History

LAWS was the innovation of Ron Daniels, the former Dean of the University of Toronto Faculty of Law.  It was developed in response to Daniels’ recognition that although law school was a well resourced institution with considerable expertise and engaged staff, faculty and students, it was immediately adjacent to high schools with diverse student bodies who faced significant challenges to succeeding in high school, accessing postsecondary education,  attending law school and joining the legal profession.

Daniels, now President of Johns Hopkins University, in Baltimore, Maryland, approached the Toronto District School Board’s Associate Director, Gerry Connolly. The two agreed on the need to level the playing field for students who may face barriers to succeeding in school, and decided to form a partnership between the U of T Faculty of Law and the TDSB to this end.

Inspired by the success of two high school law-themed programs in New York City—The Bronx School for Law, Government and Justice and The Urban Assembly School for Law and Justice – representatives of the TDSB and U of T Faculty of Law traveled to New York City to visit the two U.S. high schools. The group witnessed the benefits of providing students with opportunities to reach their full potential through law-themed programs, and returned to Toronto full of ideas about establishing an even more comprehensive program for Toronto’s inner city youth.

In April 28, 2005, more than 1,000 high school students, teachers, U of T Faculty of Law staff, students, parents, lawyers and members of the media, crowded into the auditorium at Central Technical School for the program’s (now known as Law in Action Within Schools, or ‘LAWS’) launch. The event began with a moving rendition of “O Canada” sung by the Central Tech Studio Singers, and included addresses by Daniels, Connelly, Rick Tarasuk, then Principal of Central Tech, and others. In a powerful keynote address, former Supreme Court of Canada Justice and former interim President of the University of Toronto, Frank Iacobucci, directed his remarks to the young students in the room, saying: Education is not just a ticket to earn a living, it’s a passport to learn how to live. Don’t rule out anything. Each of you has the talent to achieve those dreams.”

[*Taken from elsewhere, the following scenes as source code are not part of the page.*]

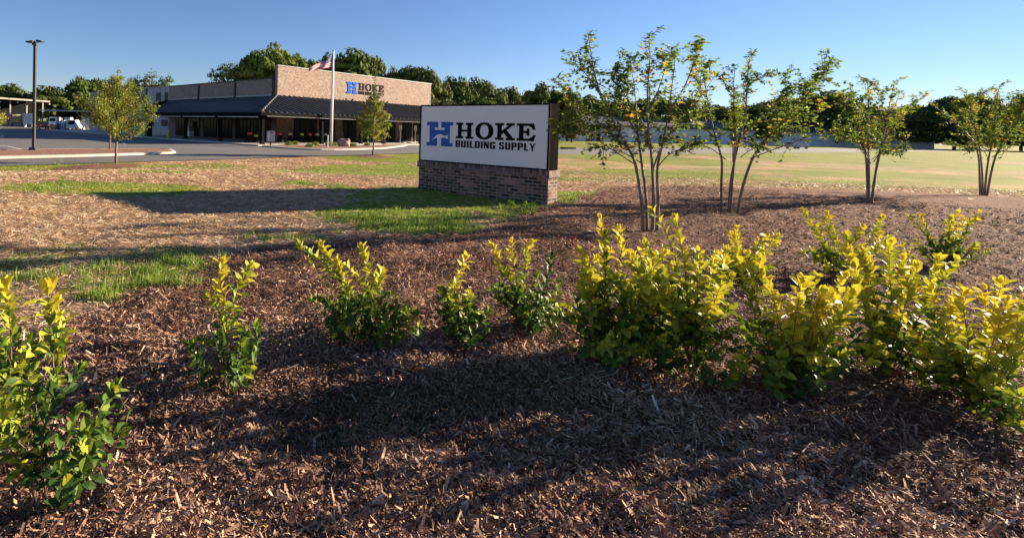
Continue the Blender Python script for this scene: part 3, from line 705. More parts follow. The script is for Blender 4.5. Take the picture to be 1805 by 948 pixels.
MB().box(-.13, .13, -.13, .13, LH-.16, LH+.03).build('bracket', M['bronze'], la)

# ------------------------------------------------------------------ young trees
def young_tree(name, base, H, z0, R, nl, label, group, seed, lean=(0, 0), leaf=.11, mat='young', tone0=.0, kd=.88):
    rg = np.random.default_rng(seed); root = empty(name, base, 0, label, 'tree', group)
    zs = np.linspace(0, H, 9)
    tp = [(lean[0]*z/H + .03*math.sin(z*2.1+seed), lean[1]*z/H + .03*math.cos(z*1.7+seed), z) for z in zs]; tp[0] = (0, 0, -.1)
    rad = [max(.008, .062*(1-z/H)**.8+.006) for z in zs]
    br = MB().tube(tp, rad, 8); P = []; D = []
    nb = 46
    for i in range(nb):
        k = (i+.5)/nb; zb_ = z0+(H-z0)*(k**.85)*.93; az = i*2.4+rg.normal()*.3
        prof = max(0., 1-k/kd)**.85*(.55+.6*min(1, k*4+.2)) + .055*(1.25-k)
        ln_ = R*prof*(.75+.5*rg.random())
        up = .35+.9*k+.2*rg.random(); cx_ = np.interp(zb_, zs, [t[0] for t in tp]); cy_ = np.interp(zb_, zs, [t[1] for t in tp])
        d = np.array([math.cos(az), math.sin(az), up]); d /= np.hypot(d[0], d[1])
        p0 = np.array([cx_, cy_, zb_-ln_*.25]); p1 = p0+d*ln_*np.array([.55, .55, .4]); p2 = p0 + d*ln_*np.array([1, 1, .85])
        br.tube([p0, p1, p2], [.016, .011, .004], 5, False)
        m_ = max(5, int(nl/nb*(prof**1.15)*2.6))
        t = rg.random(m_)**.6; t2 = np.clip(t*1.08, 0, 1.08)[:, None]
        pp = np.where(t2 < .5, p0+(p1-p0)*t2*2, p1+(p2-p1)*(t2*2-1)) + rg.normal(size=(m_, 3))*np.array([.13, .13, .11])*(.4+R*.35)*(.35+.8*prof)
        P.append(pp); D.append(np.tile(d, (m_, 1))*.4+rg.normal(size=(m_, 3))*.9+np.array([0, 0, -.1]))
    br.build('trunk', M['bark'], root, True)
    P = np.concatenate(P); D = np.concatenate(D); n = len(P)
    V = leaves(P, D, rg.normal(size=(n, 3))+np.array([0, 0, .8]), leaf*(.6+.7*rg.random(n)), leaf*.5*(.6+.6*rg.random(n)))
    clump = fbm(P[:, 0]*2+seed, P[:, 2]*2+P[:, 1]*1.7, seed)
    tone = np.clip(tone0+rg.normal(size=n)*.16+.42+(clump-.5)*1.3, 0, 1)
    fastmesh('crown', V, np.concatenate([tone, tone]), M[mat], root)
    return root
def tree_at(xb, yb, xt, yt, z=None):
    p = gpt(xb, yb) if z is None else ong(xb, yb, z); t = atY(xt, yt, p[1]); return p, t[2]-p[2], (t[0]-p[0], 0)
p, H_, l_ = tree_at(204, 288, 201, 116)
young_tree('young_tree', (p[0], p[1], p[2]+.05), H_, 1.4, 1.6, 8800, 'bushy yellow green young tree in a mulch ring at the left of the lawn', None, 11, (0, 0), .115, tone0=.07, kd=.84)
p, H_, l_ = tree_at(193, 262.5, 196, 150, AZ+.14)
young_tree('young_tree', p, H_, 1.6, 1.2, 5000, 'young tree on the mulch island, half hidden behind the lawn tree', None, 12, (0, 0), .12)
p, H_, l_ = tree_at(657, 276, 660, 124)
young_tree('young_tree', (p[0], p[1], p[2]+.05), H_, 1.2, 1.22, 8500, 'slim young tree in a mulch ring in front of the store wall sign', None, 13, (.05, 0), .13, tone0=.10, kd=.66)
p, H_, l_ = tree_at(-42, 269, -42, 172, AZ+.14)
young_tree('young_tree', p, H_, 1.1, 1.3, 7000, 'orange tinted young tree at the left edge of the picture', None, 14, (0, 0), .13, tone0=.30)

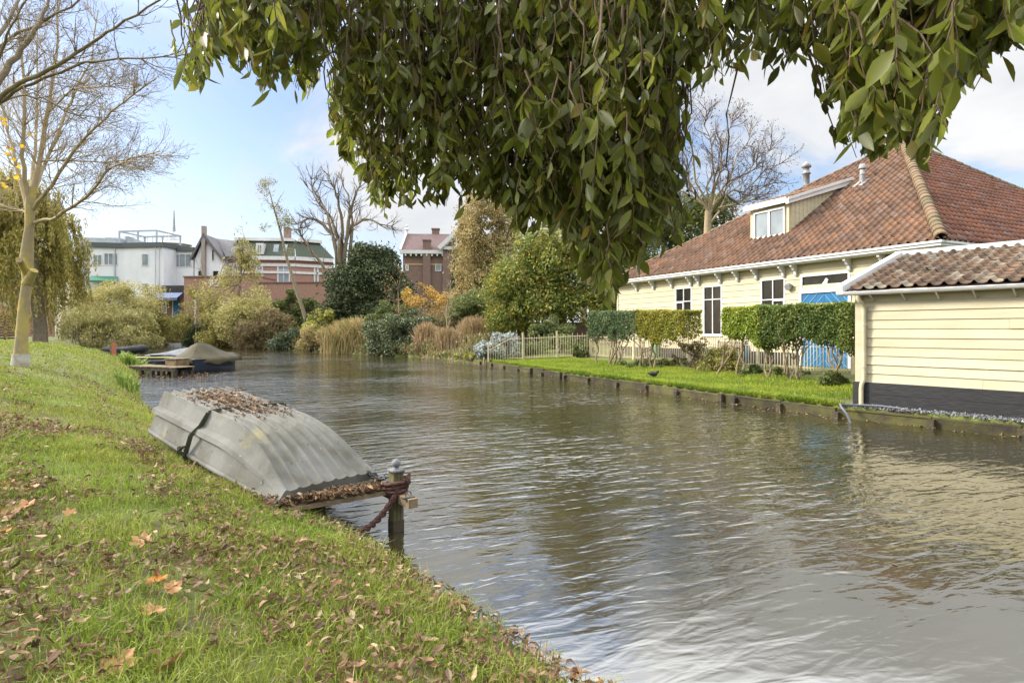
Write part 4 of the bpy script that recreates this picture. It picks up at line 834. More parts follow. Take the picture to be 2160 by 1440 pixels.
# the young bare tree on the bank (limbs read off the photograph, each with its own depth)
rng = np.random.default_rng(31)
TY = 14.5; tb = hang_at(43, TY)
tree = thing('bare_tree', tb, 'young bare tree with yellow lichened trunk on the near bank, a few yellow leaves left', 'tree')
def PT(px, py, dy=0): return px_at(px, py, TY + dy)
mb = MB(); tw_b = MB(); tips = []
trunk = [tb - A(0, 0, .3), tb + A(0, 0, .02), PT(45, 720), PT(50, 650), PT(58, 590), PT(56, 545), PT(62, 480), PT(64, 430), PT(66, 395)]
mb.tube(trunk, [.195, .165, .13, .115, .108, .14, .095, .108, .09], 14)
mb.tube([PT(60, 580), PT(44, 552, -.25), PT(40, 548, -.36)], [.10, .085, .07], 9); mb.tube([PT(56, 600), PT(72, 570, -.1)], [.12, .09], 8)
tr = mb.build('trunk', M['bark'], tree, True)
M['lime'] = mat('pale_lime_wash', (.42, .41, .37), (.30, .26, .18), 8, .9)
MB().tube([tb - A(0, 0, .1), tb + A(0, 0, .05), tb + A(.01, 0, .30)], [.205, .19, .168], 14, False).build('root_collar', M['lime'], tr, True)
limbs = [([(64, 430, 0), (85, 330, .2), (105, 210, .3), (118, 120, .4), (130, -40, .6)], .105), ([(62, 430, 0), (45, 330, -.3), (52, 200, -.5), (40, 60, -.6), (30, -60, -.8)], .085),
         ([(72, 440, 0), (110, 390, -.4), (170, 300, -.8), (235, 235, -1.1), (330, 165, -1.5)], .075), ([(74, 470, 0), (120, 458, -.4), (185, 415, -.9), (225, 360, -1.2), (275, 335, -1.6), (338, 318, -2)], .07),
         ([(60, 450, 0), (20, 440, .4), (-60, 400, .8)], .06), ([(66, 420, 0), (92, 350, .8), (140, 235, 1.4), (190, 130, 1.8), (205, 20, 2)], .08),
         ([(58, 440, 0), (30, 330, .6), (5, 230, 1.0), (-30, 90, 1.3)], .075), ([(88, 340, .2), (130, 338, .0), (220, 342, -.3), (300, 335, -.6)], .04),
         ([(100, 240, .3), (150, 190, .0), (230, 180, -.3), (275, 170, -.6)], .035), ([(66, 400, 0), (75, 300, 1.0), (80, 180, 1.6), (75, 20, 2.2)], .07)]
for pts, r in limbs:
    P = np.array([PT(*p) for p in pts]); k = len(P); u = np.linspace(0, k - 1, 4 * k - 3)
    Q = np.stack([np.interp(u, range(k), P[:, i]) for i in range(3)], 1); Q[1:] += rng.normal(0, .013, Q[1:].shape); n = len(Q)
    r *= .66; tw_b.tube(Q, np.linspace(r, max(r * .22, .008), n), 7)
    for j in range(n * 3):
        i = int(rng.uniform(.22, 1) * (n - 1)); i = min(i, n - 2); d = norm(Q[i + 1] - Q[i]); a = norm(np.cross(d, rng.normal(0, 1, 3)))
        f = 1 - i / n; branch(tw_b, Q[i], d + a * .75, rng.uniform(.5, 1.3) * (.6 + f * .7), max(.016 * f, .008), 1, rng, tips, .7, .12, (0, 5, 3), (6, 4, 3, 3))
tw_b.build('branches', M['paletwig'], tree, True)
P = np.array([t[0] for t in tips]); sel = rng.choice(len(P), 260, False); M['deadbud'] = leafmat('dry_seed_and_leaf', (.10, .06, .035), (.18, .11, .06), trans=.1)
mb = MB(); cards(mb, P[sel], rng.uniform(.03, .06, 260), .03, rng); mb.build('dry_leaves', M['deadbud'], tree)
M['yleaf'] = leafmat('yellow_leaf', (.62, .40, .03), (.75, .50, .05), trans=.4); mb = MB()
Y = np.array([PT(a + rng.normal(0, 7), b + rng.normal(0, 5), rng.normal(0, .6)) for a, b in [(20, 325), (35, 372), (18, 310), (55, 310), (30, 375), (22, 388), (5, 255), (25, 240), (60, 285), (3, 310), (40, 345)] for _ in range(3)])
cards(mb, Y, .12, .10, rng); mb.build('yellow_leaves', M['yleaf'], tree)

# second bare tree, its trunk just outside on the same bank
T2 = 8.6; tb = hang_at(-130, T2); tree = thing('bare_tree', tb, 'bare tree reaching thick grey branches in over the top corner of the bank', 'tree')
mb = MB(); tw_b = MB(); tips = []; Q2 = lambda px, py, dy=0: px_at(px, py, T2 + dy)
mb.tube([tb - A(0, 0, .3), tb, Q2(-125, 600), Q2(-115, 450), Q2(-100, 330)], [.26, .22, .19, .17, .14], 12); mb.build('trunk', M['bark2'], tree, True)
for pts, r in (([(-105, 360, 0), (-40, 240, .0), (0, 165, .1), (45, 105, .2), (85, 50, .2), (112, -30, .3)], .075), ([(-105, 340, 0), (-30, 240, -.2), (15, 190, -.3), (75, 160, -.4), (130, 132, -.5), (190, 95, -.5), (240, 60, -.6), (335, 2, -.7), (380, -30, -.8)], .042),
               ([(-105, 330, 0), (-20, 225, -.1), (30, 195, -.2), (110, 158, -.3), (180, 132, -.3), (270, 123, -.4), (370, 122, -.5), (412, 108, -.5)], .03), ([(-110, 350, 0), (-60, 200, .4), (-20, 100, .6), (30, 20, .8), (60, -60, 1)], .06),
               ([(-30, 235, -.2), (40, 200, .1), (90, 205, .2), (150, 240, .3), (215, 250, .4)], .016), ([(-30, 120, .4), (40, 70, .3), (150, 15, .2), (200, -30, .2)], .03), ([(-60, 250, 0), (0, 120, -.6), (20, 60, -.8), (70, -20, -1)], .03)):
    P = np.array([Q2(*p) for p in pts]); k = len(P); u = np.linspace(0, k - 1, 4 * k - 3); Q = np.stack([np.interp(u, range(k), P[:, i]) for i in range(3)], 1); Q[1:] += rng.normal(0, .008, Q[1:].shape); n = len(Q)
    tw_b.tube(Q, np.linspace(r, max(r * .2, .006), n), 8)
    for j in range(int(n * .8)):
        i = min(int(rng.uniform(.3, 1) * (n - 1)), n - 2); d = norm(Q[i + 1] - Q[i]); a = norm(np.cross(d, rng.normal(0, 1, 3)))
        branch(tw_b, Q[i], d + a * .8, rng.uniform(.25, .7), .008, 1, rng, tips, .7, .1, (0, 4, 3), (6, 4, 3, 3))
tw_b.build('branches', M['bark2'], tree, True)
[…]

LAWS first academic year began in September 2006. Because of their close proximity to the U of T Faculty of Law, school size, and student demographics, Central Technical School and Harbord Collegiate Institute were chosen as LAWS’ first partner high schools.  Different models were piloted at each school – with what is now LAWS’ Core Program - a three year comprehensive cohort model, launching at Central Tech, and a Pan-Grade 10 model launching at Harbord Collegiate. Comprehensive research conducted by the TDSB from that first September enabled the program to evaluate the strengths of each model. In 2008, based on strong evidence that the three year cohort model provided significantly more benefits to students, Harbord moved to that model.

In 2008, the program expanded, when Monarch Park Collegiate, located in the city’s east end, came onboard as a LAWS partner school. Two new program streams were also added: firstly the LAWS Newcomer Youth Program Stream, catering to newcomer students in English as a Second Language classes at LAWS partner schools; and secondly the LAWS Aboriginal Youth Program Stream, which developed the annual Justice Conference for Aboriginal Youth from across Ontario. Two additional staff members were hired - a Program Coordinator and a part-time Program Assistant.

In 2011, LAWS expanded again, this time widening its partnership to include Osgoode Hall Law School at York University, and adding two LAWS partner high schools in Osgoode’s neighbourhood, C W Jefferys Collegiate Institute and Westview Centennial Secondary School. Danforth Collegiate & Technical Institute also came on board as LAWS’ sixth partner high school. A LAWS office opened at Osgoode Hall Law School, and a second Program Coordinator was hired.  In 2012 LAWS added Northview Heights Secondary School as its seventh partner school, focusing on the Newcomer Youth Program Stream.

Since 2005 numerous program enhancements and additions have also been added, including the Summer Job Program in 2006, and the first LAWS Law Firm Mentoring Program and the Court Experience Program in 2007. Our annual Justice Education Symposium designed to assist other postsecondary institutions in developing youth outreach programming also launched in 2007.

LAWS’ first Central Tech graduation ceremony took place at the U of T Faculty of Law in 2008 and in June 2011 graduating classes from both Central Tech and Harbord Collegiate came together to celebrate the end of grade 12. LAWS alumni are currently studying at universities and colleges across Ontario, as well as McGill University in Quebec, and Oxford University in the UK. 2012 saw the launch of the Faculty of Law’s Law School Application Program, supporting LAWS alumni now in a position to apply for law school themselves.

LAWS is now a robust, flourishing and well-respected collaborative education program that brings together high schools with postsecondary institutions and an entire employment sector and enjoys significant support across the education field and legal profession.  We are comprehensively serving more than 1000 students.